FJ: What kind of reaction have you had from those in the food industry?

SL: It’s been great! A great response. We just sent out flyers and emails to more chefs and restaurants about the program. A good showing of how this works well for restaurants, we have Dovetail in New York City with Chef John Fraser who did an interview on NPR about it, and he said that Meatless Monday has been great for them. Every Monday night as a result has become kind of like an event because of it. And, it’s interesting as a restauranteur cause you end up seeing a very different demographic in the restaurant that you might not see on a Tuesday or a Saturday.We also have Jason Weiner at the Almond Restaurant, and he’s commented on how it’s expanding their clientele, challenging their cooks and helping them to support local growers.
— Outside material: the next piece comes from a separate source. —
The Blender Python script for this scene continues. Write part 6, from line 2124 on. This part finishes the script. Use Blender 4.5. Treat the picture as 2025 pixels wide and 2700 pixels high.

Also we have wonderful Mario Batali who was one of the first to get on board, and he’s the prince of pork! His fourteen restaurants all participate in Meatless Monday which is pretty incredible. He’s also on the TV show “The Chew” on ABC and they gave us a full hour on their show a couple of months ago about Meatless Monday which was great.

But, simply put, Meatless Mondays is a win-win-win. It’s a win for the diners, it’s a win for the restaurants and growers, and a win for the planet. In retrospect I have no idea why it took me so long to get on board!

FJ: So, I have a personal question for you. Do you have a particular food memory that you enjoy remembering or thinking back on that you’d like to share?

SL: Oh sure! People sometimes think that just because we promote this idea of Meatless Monday, and trying to be healthy that we don’t enjoy food. That couldn’t be further from the truth! For me, though, it’s a very simple memory. My mother came from Hungary, and she had all different kinds of dishes that she would make. One of my favorites was in the winter time when she’s take out maybe a day-old rye bread that had been well toasted and she’d put butter on it and just rub it with garlic cloves until the garlic would just disappear. Would be so much garlic we could practically go outside and breath the snow away! [LAUGHS] I’m a major garlic fan. I love it!